I don't want that to take over during this season. so as I mentioned, this is really just more of like a rant episode. It's going to be relatively short. wanted to give an explanation for some of the episodes that are re popping up on your feed and giving you those notifications. and I also just wanted to stay, consistent by releasing an episode each week, even when I don't have the time for it, even if it's not necessarily my best work this episode.

I just wanted to acknowledge my anger, my frustration that it bubbles up during this time of year and that it's something that I really need to keep an eye on to ensure that I'm not having a negative impact on other people, but also a negative impact on myself. That anger, if it just stays within and just kind of festers, it's not doing me any good either. it doesn't feel good. I don't like it. I don't like not being able to fall asleep and just thinking about two shitheads from my company that I don't give a fuck about. Right.

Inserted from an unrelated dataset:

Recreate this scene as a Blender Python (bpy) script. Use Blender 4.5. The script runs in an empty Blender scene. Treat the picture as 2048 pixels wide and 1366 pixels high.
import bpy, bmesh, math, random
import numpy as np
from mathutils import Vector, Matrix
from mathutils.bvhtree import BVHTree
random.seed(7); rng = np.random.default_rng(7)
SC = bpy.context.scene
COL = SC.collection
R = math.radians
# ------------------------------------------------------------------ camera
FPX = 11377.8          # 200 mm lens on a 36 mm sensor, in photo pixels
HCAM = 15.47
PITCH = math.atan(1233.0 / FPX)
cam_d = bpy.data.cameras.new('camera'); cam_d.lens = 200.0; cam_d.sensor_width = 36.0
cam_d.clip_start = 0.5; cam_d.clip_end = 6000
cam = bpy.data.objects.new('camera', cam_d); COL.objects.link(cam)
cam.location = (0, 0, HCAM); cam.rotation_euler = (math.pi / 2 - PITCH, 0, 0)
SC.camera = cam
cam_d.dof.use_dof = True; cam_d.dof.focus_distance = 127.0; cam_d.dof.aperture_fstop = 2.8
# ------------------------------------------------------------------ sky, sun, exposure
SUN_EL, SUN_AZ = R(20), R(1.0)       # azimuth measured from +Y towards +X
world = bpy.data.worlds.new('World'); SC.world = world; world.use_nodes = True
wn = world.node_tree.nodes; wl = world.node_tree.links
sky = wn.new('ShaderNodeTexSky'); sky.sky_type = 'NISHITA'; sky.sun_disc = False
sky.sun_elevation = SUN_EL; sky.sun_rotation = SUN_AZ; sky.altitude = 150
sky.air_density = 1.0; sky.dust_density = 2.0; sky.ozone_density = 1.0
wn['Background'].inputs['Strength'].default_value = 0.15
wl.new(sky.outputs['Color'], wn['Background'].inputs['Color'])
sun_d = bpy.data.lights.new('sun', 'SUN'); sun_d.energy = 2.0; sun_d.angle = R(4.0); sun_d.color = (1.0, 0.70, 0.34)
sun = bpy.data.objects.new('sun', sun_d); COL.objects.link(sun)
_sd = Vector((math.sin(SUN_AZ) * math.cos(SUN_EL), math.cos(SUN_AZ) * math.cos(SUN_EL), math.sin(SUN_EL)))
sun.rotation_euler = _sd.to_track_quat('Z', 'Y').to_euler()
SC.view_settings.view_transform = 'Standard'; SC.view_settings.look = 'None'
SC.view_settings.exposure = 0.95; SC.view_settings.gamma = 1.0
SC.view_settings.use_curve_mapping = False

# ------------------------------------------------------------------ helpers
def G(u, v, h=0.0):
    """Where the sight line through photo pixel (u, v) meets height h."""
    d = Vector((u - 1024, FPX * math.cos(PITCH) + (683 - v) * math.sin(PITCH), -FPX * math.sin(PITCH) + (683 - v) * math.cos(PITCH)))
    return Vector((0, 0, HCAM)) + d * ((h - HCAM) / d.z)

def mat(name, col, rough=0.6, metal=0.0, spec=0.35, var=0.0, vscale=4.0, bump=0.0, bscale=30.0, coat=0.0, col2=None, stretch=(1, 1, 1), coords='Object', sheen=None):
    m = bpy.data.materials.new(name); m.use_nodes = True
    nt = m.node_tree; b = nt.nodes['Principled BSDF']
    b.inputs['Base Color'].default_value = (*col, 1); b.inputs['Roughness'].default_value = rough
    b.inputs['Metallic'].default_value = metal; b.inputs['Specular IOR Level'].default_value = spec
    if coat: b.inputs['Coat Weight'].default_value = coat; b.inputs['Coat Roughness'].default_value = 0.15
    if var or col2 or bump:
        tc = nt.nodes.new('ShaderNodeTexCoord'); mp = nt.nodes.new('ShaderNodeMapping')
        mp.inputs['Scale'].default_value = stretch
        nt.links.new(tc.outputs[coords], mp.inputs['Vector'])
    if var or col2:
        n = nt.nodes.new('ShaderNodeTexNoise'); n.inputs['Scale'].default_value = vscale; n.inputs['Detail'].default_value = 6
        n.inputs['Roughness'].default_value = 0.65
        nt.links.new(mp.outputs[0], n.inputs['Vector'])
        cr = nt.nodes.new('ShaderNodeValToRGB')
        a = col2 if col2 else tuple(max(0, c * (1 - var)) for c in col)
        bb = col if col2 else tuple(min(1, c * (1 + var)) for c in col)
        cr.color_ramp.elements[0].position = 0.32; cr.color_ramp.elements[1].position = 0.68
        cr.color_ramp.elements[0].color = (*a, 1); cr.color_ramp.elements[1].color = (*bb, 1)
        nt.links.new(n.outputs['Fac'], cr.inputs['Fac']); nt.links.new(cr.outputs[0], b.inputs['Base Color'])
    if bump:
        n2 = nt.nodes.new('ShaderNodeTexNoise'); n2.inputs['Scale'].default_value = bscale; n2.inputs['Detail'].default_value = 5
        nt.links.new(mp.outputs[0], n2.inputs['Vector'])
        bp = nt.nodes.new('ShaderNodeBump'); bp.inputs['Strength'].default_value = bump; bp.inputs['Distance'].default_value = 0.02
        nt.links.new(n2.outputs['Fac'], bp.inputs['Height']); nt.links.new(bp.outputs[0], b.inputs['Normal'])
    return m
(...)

It doesn't do me any good. It doesn't do my kids any good. And I just hope that all of you, as you're busy, as you're getting plans on, as you're trying to move through this season, that you can sit back, look at that anger, acknowledge it, process it, and then try to let it go. Even if it's really hard, I understand that I have a hard time with it, but process it, let it go and enjoy the holiday season, whether that's with your kids or your family or friends or just having fun by yourself, you know?

whatever it is, I hope that you get to enjoy this time. Try not to get too angry. Give yourself some grace when you do get angry and frustrated, but acknowledge it, process it, and move on. And that's gonna do it for this week's episode. Short one, my kid's gonna jump in the room here really quick, so I hope that you all have a fantastic rest of the week, and talk to you soon.